The beltway was eerie tonight in the fog. A brief warming in between twenty degree days.. It was strange to see the spires of Mormon Temple illuminated by floodlights, which normally means you have made it, that traffic will get better, regardless of your direction.

But tonight there was no such emotion. Traffic was moving and moving fast. Only the solace of motion with a musical assist. Not unlike my flights West from Austin to San Jose in the early 2000s, staring out the window watching over the West Texas plains, the Rockies, then the Sierras, then that perilous landing over downtown.

With three kids solitude only comes during the commute or travel. I will be in a hotel room tonight. I will write.

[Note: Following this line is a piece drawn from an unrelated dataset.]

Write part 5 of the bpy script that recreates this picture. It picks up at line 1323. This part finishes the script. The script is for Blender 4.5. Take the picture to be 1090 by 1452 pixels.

It only took forty five minutes to get Tyson's Corner. The Cure's Pornography played “Strange Days” and it has held up over time. Most of the rest have not. Brute force existentialism seems quaint. Now you have no time for the faux nihilism, critical theory, or other youthful excesses. The soundtrack from the Until the End of the World has held up through the years, however, and “Knocking at Death's Door” seemed strangely beautiful tonight. The movie, itself, not so much. However, the vision of us all glued to our small electronic screens reading our dreams was prophetic and perhaps the EMP blast silencing everything electronic.

I'm so glad I only discovered the Internet in my last year at A&M. I am thankful for all those hours in the computer lab, printing draft after draft of my poems and short stories. Some of these I have kept to. A Liberal Arts major out of place. Marking them up at wherever I went to review them in the pre-Starbucks age. Reading T.S. Eliot. Was it just the other day on the beltway en route to Tyson's I had the urge to read Proofrock?

And Wim Wenders. It was 1992, wasn't it? The Spring of poetry readings, after getting my first short story (and that one poem) published in the campus literary magazine. Readings at coffeehouses. Night stocking at the College Station Kroger on University Avenue. Oscar, the tyrannical foreman, kneepads around the shins of his stubby legs. “Faster, white boy. Faster.” Perhaps I've conflated him with a scene from My Own Private Idaho. Curses in Spanish. The semester my wife and I started dating. January, or was it February? March is the most beautiful month in Texas, weather-wise.

Later, I would learn that in between the 2nd and 3rd week of February is when Spring came to Austin. The twin Elms of our 3/1 barely 1100 square foot house in Brentwood, had blossomed. The night before, returning home from Russia, landing at the Bergstrom, a family, home, for the first time. I trudged to the cheap lot leaving Amelia with a screaming, traumatized toddler running away from her, screaming, while I looked for our Red Dodge Dakota and struggled with a car seat for the first time. There would be a lot of screaming, but by the time we turned onto Anderson Lane (or was it North Lamar) it had stopped. Kolya looked around the small house and knew he was home. "Kolya Dom," we repeated and he pointed at the ceiling fans, bookshelves, and the popcorn ceiling.

Only two days earlier, we had left Moscow. Four days before, had left the snowy Volga at night, our facilitator emptying a whole section of the Tupelov with only whisper, so the Americans (and a lone Scottish couple) could leave with their newly acquired children. Did she buy them off? Did she threaten them? In the airport lounge we learned how Russians deal with hysterical, stressed out women. Phenobarbital.

Just like yesterday, it was snowing the morning as we left the orphanage. Perhaps because we were the youngest couple (we had not suffered through years of failed fertility treatments before deciding to adopt,) standing outside in front of the Detsky Dom, we were interviewed by Russian television. Did that ever air? Paranoia causing us to lie and say we still lived in San Antonio because that was what was on our paperwork. It was the final days of Yeltsin. They knew Putin was coming, or so we were told over homemade fruit-flavored vodka.

"The dark horse," the only English-speaking Russian on our floor in the suburban Moscow flat, called him. Our final night in Moscow we stayed a block from Red Square but only ventured out one time to a supermarket for kefir and chocolate. It was too cold and we were too exhausted.